Wenn endlich große Mengen laufen – hier ein Angebot, dort eine Ausverkaufsaktion, da eine neue Waffe, und schon geht die Probiererei von Neuem los. Gut, wenn statt langwieriger Umstellungen am komplexen Gerät mit der alten Einsteigerausrüstung rasch kleine Probierlose geladen werden können. Unsere Wahl fiel auf das Lee Value Reloading Kit, das gibt es etwa bei Artax für 342,98 Euro. Neben der Presse enthält es ein Füllgerät für das Treibladungsmittel, eine Waage und etwas Hülsenbearbeitungswerkzeug. Bei der als Turret (Revolverkopf) bezeichneten Presse dreht sich das Matrizenmagazin oben statt die Hülsen in der Bodenplatte unten wie bei den meisten anderen Modellen. Daher gleicht der untere Teil einer Einstationenpresse. Bei der Montage ist etwas Freilauf der Druckstange (Ram) nötig. Zu nahe an der Arbeitsplatte montiert, schleift sie daran. Eine dicke Pappe zwischen Kante und Stange schafft bei der Montage den nötigen Freiraum. Ausgestoßene Zündhütchen sammeln sich in einem Hohlraum im Sockel – falls vergessen wurde, dort einen Durchlass zu schaffen, und einen Mülleimer unter die Arbeitsplatte zu stellen. Lee empfiehlt, abzusaugen – nein! Unsere Methode besteht aus einem Marmeladenglas, dessen weitgehend ausgeschnittener Deckel unter dem Loch der Arbeitsplatte verschraubt wird. Ein Griff, und das volle Glas kann abgedreht und dessen Inhalt entsorgt werden.
Lee Value Reloading Kit von Artax – da fehlt doch etwas?
Das Einsteiger-Kit ist nicht komplett. Kann es auch nicht, da der Matrizensatz separat bestellt werden muss. Lee-Matrizen können, müssen aber nicht sein. Ein Lee Carbide 4-fach Premium-Matritzensatz kostet bei Artax 69,98 Euro. Alle Matrizen mit 7 / 8-Zoll Gewinde und markenfremde Hülsenhalter passen, wie die für diesen Test von RCBS verwendeten. Die Hülse wird bei der Aufwärtsbewegung der Druckstange in die Matrize gepresst (rekalibriert). Deren Ausstoßerdorn drückt währenddessen das abgeschlagene Zündhütchen aus.
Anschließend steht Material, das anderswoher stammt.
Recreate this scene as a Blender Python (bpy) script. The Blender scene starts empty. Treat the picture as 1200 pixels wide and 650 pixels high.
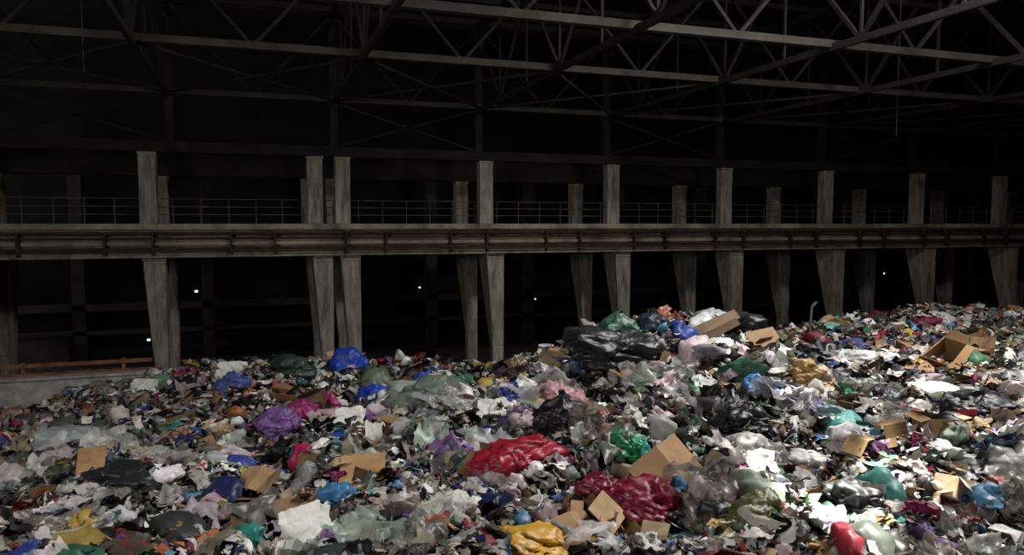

Bei der Abwärtsbewegung erfolgt eine 90°-Drehung, initiiert über die oben im Turret fixierte Spindel.
Fehlschüttungen beim Wiederladen gilt es zu vermeiden!
Ganz unten wird ein neues Zündhütchen gesetzt. Dieses muss vorher in die Aufnahme des Setzers praktiziert werden. Wie es schneller geht, kommt nachher. Jetzt geht es erst wieder hoch, zum Aufweiten des Hülsenhalses und Treibmittel füllen. Das Lee-Abfüllgerät arbeitet im Zyklus des Aufweitens. Das tut es allerdings am besten mit einer Lee-Matrize darunter, deren radiale Bohrung den Durchlauf des Treibladungsmittels erlaubt. Wenn der Hülsenhals angetrichtert ist, muss der Schieber die Lochplatte des Abfüllgerätes bis kurz vor deren Anschlag geschoben haben, sonst sind Fehlschüttungen die Folge. Das AutoDisk-Gerät von Lee polarisiert. Manche lieben es, andere verteufeln es. Um bei den Teufeleien anzufangen: Ein Einsteiger möchte Patronen im Kaliber .38 Special laden. Hierzu gleich eine Top-Laborierung, wie immer ohne Gewähr: 4,6 bis 4,7 Grains Vihtavouri N 320 hinter einem 158 Grains schweren High-Speed-Rundkopfgeschoss von H & N, Hülse CBC (Magtech), Zündhütchen Federal 100. Die Patronenlänge liegt bei 38,5 Millimeter. Die Ladung ist knackig, sie hält aber aus vielen vier- bis sechszölligen Revolvern den Mindestimpuls und zudem die Zehn der Präzisions-Scheibe auf 25 Meter.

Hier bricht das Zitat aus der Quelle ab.